Sekretaris Jenderal Pengurus Besar Nahdlatul Ulama (PBNU) Saifullah Yusuf benar-benar tengah mengamalkan kelucuan yang selucu-lucunya. Namun bukan kelucuan ala kyai kampung saat menguraikan dalil yang rumit agar Nahdliyin tidak mengerutkan kening.
Kelucuan Gus Ipul adalah ketika menyebut pengikut Rais A'am KH Miftachul Achyar dan Ketua Umum PBNU KH Yahya Cholil Staquf bergerak mendukung paslon nomor urut 2 Prabowo Subianto -- Gibran Rakabuming Raka karena terpantik ucapan Nadirsyah Hosen, cendikiawan NU.
Dalam kritik Gus Nadir sebelumnya disebutkan, dalam pertemuan di Surabaya, struktural PBNU mendapat arahan dari Rais A'am dan Ketum PBNU untuk mendukung Prabowo-Gibran.
Logikanya, kritik Gus Nadir, dijawab dengan fakta.
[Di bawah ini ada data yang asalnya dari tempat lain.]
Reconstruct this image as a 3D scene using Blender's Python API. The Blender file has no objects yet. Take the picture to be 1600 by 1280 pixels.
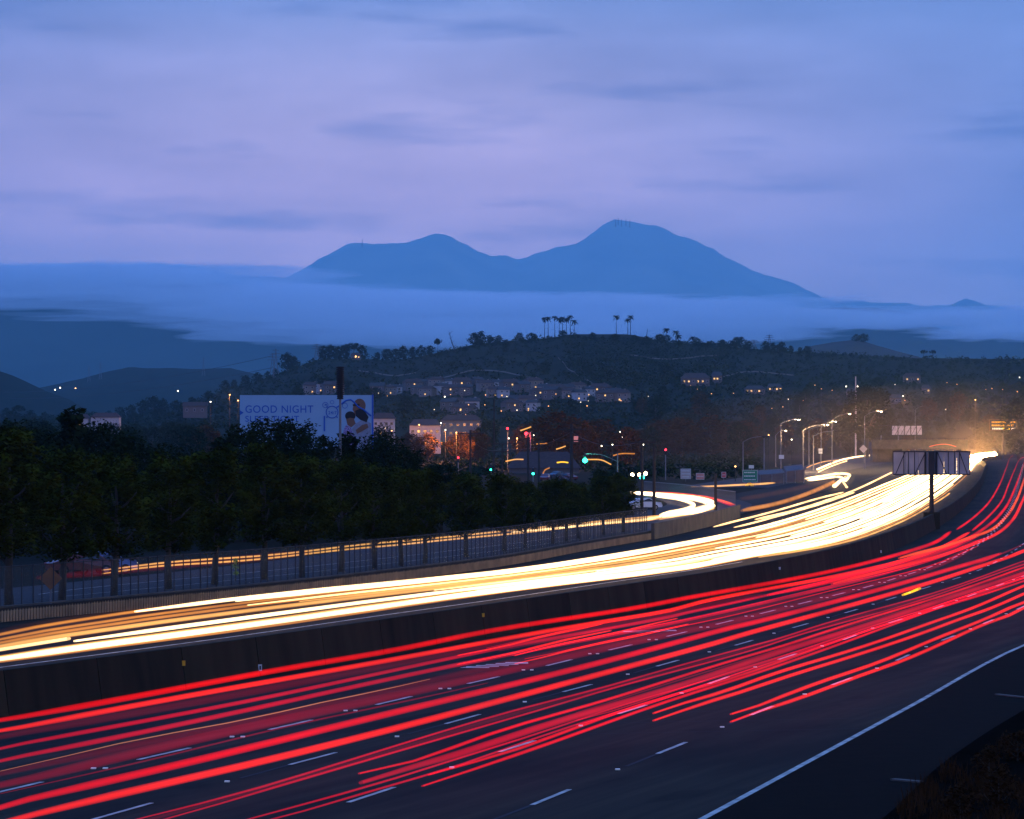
import bpy, bmesh, math, random
from mathutils import Vector, noise
sc = bpy.context.scene
col = sc.collection
R = math.radians
F, VH, H = 5000.0, 680.0, 9.0          # focal length in photo pixels, horizon row, eye height

# ---------------------------------------------------------------- camera, sky, exposure
cam = bpy.data.cameras.new('camera')
cam.sensor_width = 36.0
cam.lens = F / 1600.0 * 36.0
cam.shift_y = 40 / 1600.0
cam.clip_start = 1.0
cam.clip_end = 120000.0
co = bpy.data.objects.new('camera', cam)
co.location = (0, 0, H)
co.rotation_euler = (R(90), 0, 0)
col.objects.link(co)
sc.camera = co

world = bpy.data.worlds.new('World')
sc.world = world
world.use_nodes = True
nt = world.node_tree
nt.nodes.clear()
def N(t, **kw):
    n = nt.nodes.new(t)
    for k, v in kw.items():
        setattr(n, k, v)
    return n
def L(a, b):
    nt.links.new(a, b)
tc = N('ShaderNodeTexCoord')
sep = N('ShaderNodeSeparateXYZ')
L(tc.outputs['Generated'], sep.inputs[0])
ramp = N('ShaderNodeValToRGB')
cr = ramp.color_ramp
stops = [(0.0, (1.18, 0.80, 0.96)), (0.045, (1.42, 0.94, 1.08)), (0.075, (1.22, 0.84, 1.04)), (0.10, (0.86, 0.68, 0.92)), (0.14, (0.30, 0.42, 0.80)),
         (0.22, (0.18, 0.47, 1.65)), (0.5, (0.15, 0.58, 2.2)), (1.0, (0.14, 0.58, 2.2))]
while len(cr.elements) < len(stops):
    cr.elements.new(0.5)
for e, (p, c) in zip(cr.elements, stops):
    e.position = p
    e.color = (*c, 1)
L(sep.outputs['Z'], ramp.inputs[0])
# cooler towards the right and the far left of the view
az = N('ShaderNodeMapRange', clamp=True)
az.inputs['From Min'].default_value = 0.0
az.inputs['From Max'].default_value = 0.17
L(sep.outputs['X'], az.inputs['Value'])
azc = N('ShaderNodeMix', data_type='RGBA', blend_type='MIX')
azc.inputs[7].default_value = (0.26, 0.40, 0.82, 1)
azm = N('ShaderNodeMath', operation='MULTIPLY')
azm.inputs[1].default_value = 0.80
L(az.outputs[0], azm.inputs[0])
L(azm.outputs[0], azc.inputs[0])
L(ramp.outputs[0], azc.inputs[6])
azl = N('ShaderNodeMapRange', clamp=True)
azl.inputs['From Min'].default_value = -0.06
azl.inputs['From Max'].default_value = -0.20
L(sep.outputs['X'], azl.inputs['Value'])
azlm = N('ShaderNodeMath', operation='MULTIPLY')
azlm.inputs[1].default_value = 0.35
L(azl.outputs[0], azlm.inputs[0])
azlc = N('ShaderNodeMix', data_type='RGBA', blend_type='MIX')
azlc.inputs[7].default_value = (0.15, 0.20, 0.55, 1)
L(azlm.outputs[0], azlc.inputs[0])
L(azc.outputs[2], azlc.inputs[6])
# soft veil and a few darker wisps of cloud
mp = N('ShaderNodeMapping')
mp.inputs['Scale'].default_value = (9, 9, 38)
L(tc.outputs['Generated'], mp.inputs[0])
nz = N('ShaderNodeTexNoise')
nz.inputs['Scale'].default_value = 1.0
nz.inputs['Detail'].default_value = 7
nz.inputs['Roughness'].default_value = 0.55
L(mp.outputs[0], nz.inputs['Vector'])
r2 = N('ShaderNodeMapRange', clamp=True)
r2.inputs['From Min'].default_value = 0.36
r2.inputs['From Max'].default_value = 0.68
r2.inputs['To Min'].default_value = 1.12
r2.inputs['To Max'].default_value = 0.78
L(nz.outputs[0], r2.inputs['Value'])
mp2 = N('ShaderNodeMapping')
mp2.inputs['Scale'].default_value = (16, 16, 110)
mp2.inputs['Location'].default_value = (3.1, 1.7, 0.4)
L(tc.outputs['Generated'], mp2.inputs[0])
nz2 = N('ShaderNodeTexNoise')
nz2.inputs['Scale'].default_value = 1.0
nz2.inputs['Detail'].default_value = 6
nz2.inputs['Roughness'].default_value = 0.5
L(mp2.outputs[0], nz2.inputs['Vector'])
r3 = N('ShaderNodeMapRange', clamp=True)
r3.inputs['From Min'].default_value = 0.55
r3.inputs['From Max'].default_value = 0.74
L(nz2.outputs[0], r3.inputs['Value'])
wm = N('ShaderNodeMath', operation='MULTIPLY')
wm.inputs[1].default_value = 0.46
L(r3.outputs[0], wm.inputs[0])
wisp = N('ShaderNodeMix', data_type='RGBA', blend_type='MIX')
wisp.inputs[7].default_value = (0.075, 0.14, 0.40, 1)
L(wm.outputs[0], wisp.inputs[0])
L(azlc.outputs[2], wisp.inputs[6])
mulc = N('ShaderNodeVectorMath', operation='SCALE')
L(wisp.outputs[2], mulc.inputs[0])
L(r2.outputs[0], mulc.inputs['Scale'])
bg = N('ShaderNodeBackground')
bg.inputs['Strength'].default_value = 1.0
L(mulc.outputs[0], bg.inputs['Color'])
sky = N('ShaderNodeTexSky')
sky.sky_type = 'NISHITA'
sky.sun_disc = False
sky.sun_elevation = R(-4)
sky.sun_rotation = R(200)
bg2 = N('ShaderNodeBackground')
bg2.inputs['Strength'].default_value = 0.05
L(sky.outputs[0], bg2.inputs['Color'])
add = N('ShaderNodeAddShader')
L(bg.outputs[0], add.inputs[0])
L(bg2.outputs[0], add.inputs[1])
out = N('ShaderNodeOutputWorld')
L(add.outputs[0], out.inputs['Surface'])

sc.view_settings.view_transform = 'Standard'
sc.view_settings.look = 'None'
sc.view_settings.exposure = 0.0
sc.view_settings.gamma = 1.0
sc.view_settings.use_curve_mapping = False
sc.render.engine = 'CYCLES'
sc.cycles.transparent_max_bounces = 96
sc.cycles.max_bounces = 5
sc.cycles.diffuse_bounces = 2
sc.cycles.glossy_bounces = 2
sc.cycles.volume_bounces = 6
sc.cycles.sample_clamp_indirect = 3.0

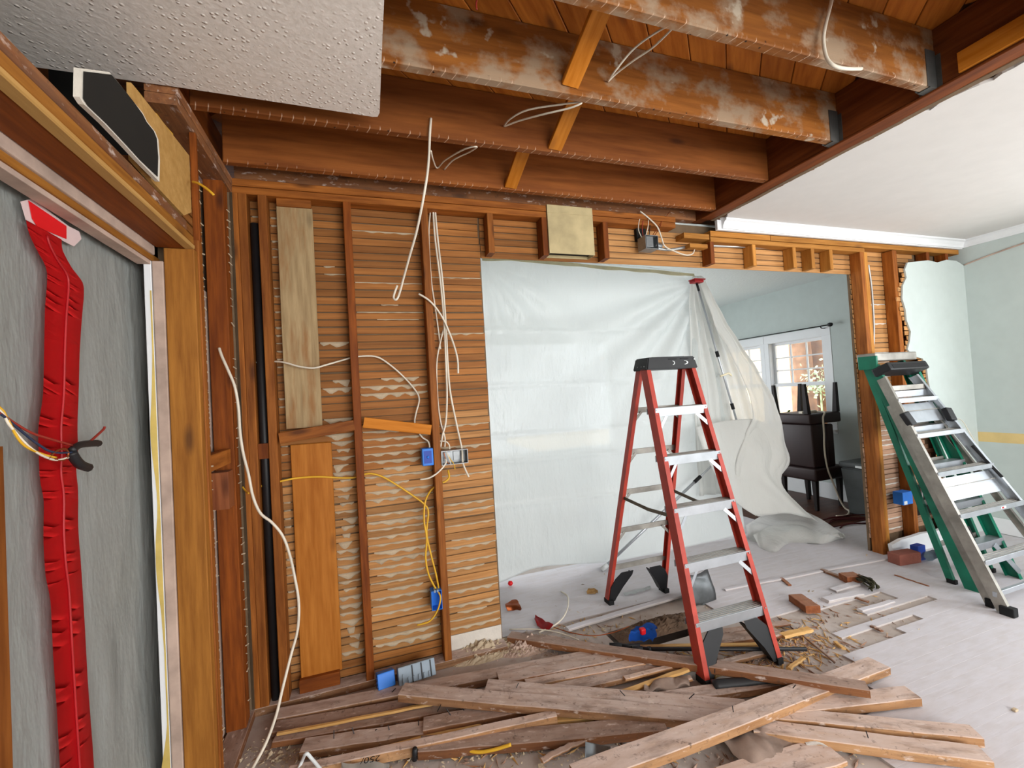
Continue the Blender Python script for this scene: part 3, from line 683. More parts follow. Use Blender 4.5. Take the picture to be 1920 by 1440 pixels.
vb = [(-.196, -.080, 0), (.196, -.080, 0), (.196, .075, 0), (-.196, .075, 0)]; vt = [(-.176, -.072, .078), (.176, -.072, .078), (.176, .067, .078), (-.176, .067, .078)]
off = Vector((1.856, 2.382, 1.652)); A = [bm.verts.new(Vector(p)+off) for p in vb]; B = [bm.verts.new(Vector(p)+off) for p in vt]
bm.faces.new(A[::-1]); bm.faces.new(B)
for k in range(4): bm.faces.new((A[k], A[(k+1) % 4], B[(k+1) % 4], B[k]))
bmesh.ops.bevel(bm, geom=bm.edges[:], offset=.006, segments=2, affect='EDGES')
cap = obj('top_cap', bm, M['black'], red)
cbox('tray', 1.73, 1.98, 2.34, 2.42, 1.7285, 1.733, M['rubber'], cap, .002)
for cx in (1.86, 1.95):   # white oval swirl marks and slots on the cap front
    bm = bmesh.new(); w_ = .030 if cx > 1.9 else .018; N = 12
    R0 = [bm.verts.new((cx+w_*math.cos(a)-.004, 2.3015+(1.690+.013*math.sin(a)-1.652)*.1-.0012, 1.690+.013*math.sin(a))) for a in [math.pi*(-.5+k/N) for k in range(N+1)]]
    R1 = [bm.verts.new((cx+w_*.66*math.cos(a)-.004, 2.3015+(1.690+.010*math.sin(a)-1.652)*.1-.0012, 1.690+.010*math.sin(a)+.001)) for a in [math.pi*(-.5+k/N) for k in range(N+1)]]
    for k in range(N): bm.faces.new((R0[k], R0[k+1], R1[k+1], R1[k]))
    obj('swirl_mark', bm, M['label_w'], cap)
    cbox('slot', cx-.03, cx+.03, 2.3042, 2.3085, 1.712, 1.717, M['rubber'], cap, 0)
cbox('tag', 2.022, 2.030, 2.3035, 2.306, 1.706, 1.714, M['label_w'], cap, 0)
for px in (-.05, -.02, .02): lathe('rivet', [(.0001, 0), (.005, .001), (.003, .003), (.0001, .0035)], (1.6645, 2.385+px, 1.675), M['galv'], cap, 8, Matrix.Rotation(-math.pi/2, 3, 'Y').to_4x4())

# green folded step ladder, leaning on the post
grn = thing('step_ladder', 'dirty green fibreglass step ladder folded and leaning on the post behind the aluminium one', 'ladder', (4.2, 2.0, 0))
gF = [Vector((3.930, 1.895, 0)), Vector((4.445, 1.895, 0))]; gFT = [Vector((3.945, 2.425, 1.62)), Vector((4.43, 2.425, 1.62))]
gR = [Vector((3.945, 2.035, 0)), Vector((4.43, 2.035, 0))]; gRT = [Vector((3.945, 2.505, 1.65)), Vector((4.43, 2.505, 1.65))]
for k, s in ((0, -1), (1, 1)):
    c_rail('front_rail', gF[k], gFT[k], (s, 0, 0), (0, 1, -.2), M['green_rail'], grn, .078, .030); c_rail('rear_rail', gR[k], gRT[k], (s, 0, 0), (0, 1, -.2), M['green_rail'], grn, .045, .026)
    b = gR[k]; cbox('foot', b.x-.028 if s > 0 else b.x-.004, b.x+.004 if s > 0 else b.x+.028, b.y-.004, b.y+.05, -.002, .03, M['rubber'], grn, .003)
for i in range(5):
    t = (.28+i*.285)/1.65; a, b = lerp(gF[0], gFT[0], t), lerp(gF[1], gFT[1], t)
    st = bx('step', a.x+.004, b.x-.004, a.y-.004, a.y+.074, a.z-.004, a.z, M['alu'], grn, 'x', c=.001); bx('step_lip', a.x+.004, b.x-.004, a.y-.007, a.y-.003, a.z-.05, a.z, M['alu'], st, 'x', c=.001)
    a, b = lerp(gR[0], gRT[0], t), lerp(gR[1], gRT[1], t); bx('rear_brace', a.x+.003, b.x-.003, a.y+.002, a.y+.012, a.z-.036, a.z, M['alu_d'], grn, 'x', c=.001)
for k, s in ((0, 1), (1, -1)):
    a = gF[k]+Vector((s*.006, .01, .015)); board('foot_brace', a+Vector((0, 0, .03)), a+Vector((s*.13, .065, .23)), .04, .006, M['alu'], grn, up=(0, 1, 0))
capg = cbox('top_cap', 3.93, 4.445, 2.425, 2.57, 1.645, 1.712, M['alu_d'], grn, .008)
cbox('cap_side', 3.926, 3.95, 2.42, 2.56, 1.58, 1.69, M['green_rail'], grn, .005)
cbox('badge', 4.13, 4.40, 2.445, 2.555, 1.7115, 1.7135, M['galv'], capg, 0)
bm = bmesh.new(); N = 24
for r0, r1 in ((.075, .052), (.030, .004)):
    a = [bm.verts.new((4.265+r0*1.2*math.cos(2*math.pi*k/N), 2.50+r0*.55*math.sin(2*math.pi*k/N), 1.7145)) for k in range(N)]
    b = [bm.verts.new((4.265+r1*1.2*math.cos(2*math.pi*k/N), 2.50+r1*.55*math.sin(2*math.pi*k/N), 1.7145)) for k in range(N)]
    for k in range(N): bm.faces.new((a[k], a[(k+1) % N], b[(k+1) % N], b[k]))
obj('oval_mark', bm, M['label_w'], capg)
# aluminium step ladder, folded, leaning on the green one
alu = thing('step_ladder', 'silver aluminium step ladder folded and leaning on the green one, black feet', 'ladder', (4.15, 1.7, 0))
aF = [Vector((3.700, 1.635, 0)), Vector((4.66, 1.635, 0))]; aT = [Vector((3.945, 2.38, 1.52)), Vector((4.365, 2.38, 1.52))]
axd = (Vector(aT[0])-aF[0]).normalized()
for k, s in ((0, -1), (1, 1)):
    r = c_rail('front_rail', lerp(aF[k], aT[k], .02), aT[k], (s, 0, 0), (0, .92, -.38), M['alu_d' if k == 0 else 'alu'], alu, .066, .026)
    rb = aF[k]+Vector((-s*.045, .105, .02)); c_rail('rear_rail', rb, lerp(aF[k], aT[k], .90)+Vector((-s*.030, .060, -.02)), (s, 0, 0), (0, .92, -.38), M['alu_d'], alu, .045, .022)
    b = aF[k]; cbox('foot', min(b.x, b.x-s*.034)-.008, max(b.x, b.x-s*.034)+.008, b.y-.008, b.y+.062, 0, .055, M['rubber'], alu, .005)
    cbox('rear_foot', min(b.x-s*.045, b.x-s*.072)-.005, max(b.x-s*.045, b.x-s*.072)+.005, b.y+.105, b.y+.150, 0, .055, M['rubber'], alu, .005)
    c = lerp(aF[k], aT[k], .80); br = cbox('hinge_bracket', -.045, .045, -.016, .026, -.085, .022, M['black'], alu, .008, Matrix.Translation(c+Vector((-s*.01, .0, 0))) @ Matrix.Rotation(math.radians(-24), 4, 'X') @ Matrix.Rotation(math.radians(s*9), 4, 'Y') @ Matrix.Scale(.75, 4, (1, 0, 0)))
    c2 = lerp(aF[k], aT[k], .55)
    board('brace_rod', lerp(aF[k], aT[k], .30)+Vector((-s*.055, .02, .02)), lerp(aF[k], aT[k], .19)+Vector((-s*.012, .01, 0)), .012, .010, M['rubber'], alu)
board('strut', lerp(aF[1], aT[1], .62)+Vector((-.03, .02, 0)), lerp(aF[1], aT[1], .47)+Vector((-.02, .0, 0)), .022, .018, M['rubber'], alu)
for i in range(5):
    t = .19+i*.172; a, b = lerp(aF[0], aT[0], t), lerp(aF[1], aT[1], t)
    R = Vector((0, .92, -.38)).normalized()
    st = board('step', a+Vector((.004, .03, -.004)), b+Vector((-.004, .03, -.004)), .072, .004, M['alu'], alu, up=(0, -.12, 1), c=.001)
    bx('step_lip', a.x+.004, b.x-.004, a.y-.010, a.y-.004, a.z-.030, a.z+.004, M['alu'], st, 'x', c=.001)
    for q in range(4): bx('tread_rib', a.x+.006, b.x-.006, a.y+.004+q*.016, a.y+.009+q*.016, a.z-.004, a.z+.0005+q*.002, M['alu_d'], st, 'x', c=.001)
    if i == 1:
        cbox('sticker', b.x-.30, b.x-.24, a.y-.0112, a.y-.0102, a.z-.020, a.z-.004, M['label_w'], st, 0); cbox('sticker', b.x-.29, b.x-.268, a.y-.0118, a.y-.0112, a.z-.018, a.z-.006, M['red_pl'], st, 0)
for t in (.45, .80):   # shiny tread boards and braces of the rear section showing between the steps
    a, b = lerp(aF[0], aT[0], t), lerp(aF[1], aT[1], t)
    board('rear_tread', a+Vector((.03, .055, 0)), b+Vector((-.03, .055, 0)), .006, .16, M['alu'], alu, up=axd, c=.001)
    board('rear_tread_edge', a+Vector((.03, .048, .02)), b+Vector((-.03, .048, .02)), .004, .006, M['alu_d'], alu, up=axd, c=.001)
a, b = lerp(aF[0], aT[0], .06), lerp(aF[1], aT[1], .06); bx('rear_brace', a.x, b.x, a.y+.03, a.y+.05, a.z, a.z+.03, M['alu'], alu, 'x', c=.001)
bx('cross_bar', 3.95, 4.38, 2.345, 2.36, 1.40, 1.44, M['alu_d'], alu, 'x', c=.002)
tc = Vector((4.16, 2.405, 1.565)); capm = Matrix.Translation(tc) @ Matrix.Rotation(math.radians(-24), 4, 'X')
capa = cbox('top_cap', -.24, .24, -.085, .05, -.035, .035, M['black'], alu, .012, capm)
cbox('cap_tray', -.20, .20, -.0865, -.082, -.024, .015, M['rubber'], capa, 0, capm)

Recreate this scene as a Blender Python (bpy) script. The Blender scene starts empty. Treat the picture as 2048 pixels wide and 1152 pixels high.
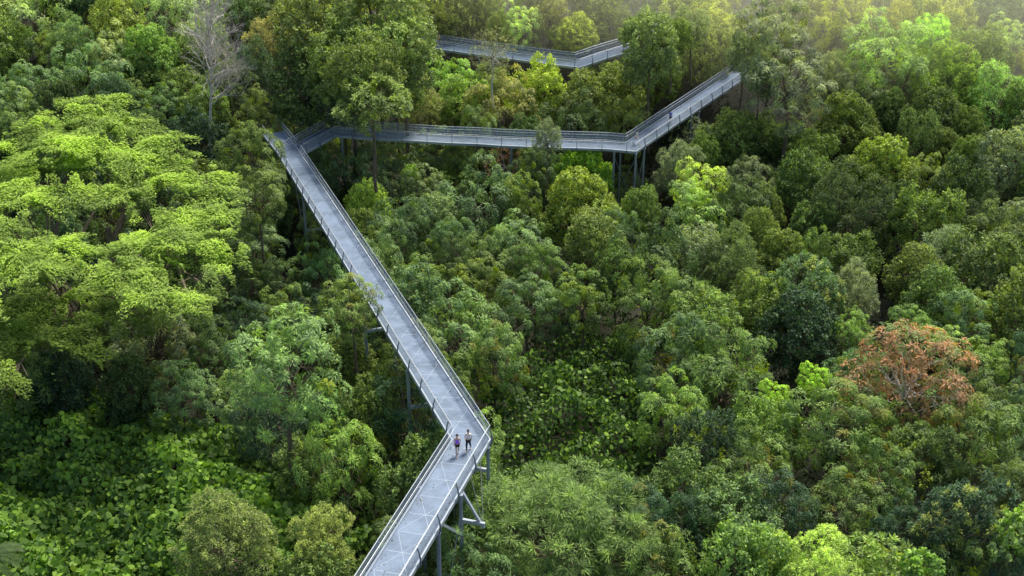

Terlebih kritik itu datang dari internal dan notabene cendikiawan NU sehingga memiliki "legal standing". Mungkin saja Gus Nadir tidak memiliki saluran internal yang tepat ke jantung PBNU sehingga kritik disampaikan ke luar.
Terlebih Gus Ipul juga mengakui PBNU memberikan arahan bagi para pengurus wilayah soal kriteria paslon yang didukung. Demikian juga yang disampaikan Ketua Umum Pengurus Pusat Ikatan Sarjana Nahdlatul Ulama Ali Masykur Musa. Bahkan Musa mengakui ada pertemuan tertutup PBNU yang menyepakati untuk memberikan dukungan kepada paslon tertentu.
Sebenarnya, lontaran Gus Nadir hanya penegas dari sikap malu-malu PBNU yang awalnya ngotot netral, tetapi belakangan seperti kebelet mendukung paslon yang direstui istana. Setidaknya tercermin dari sikap beberapa pentolannya.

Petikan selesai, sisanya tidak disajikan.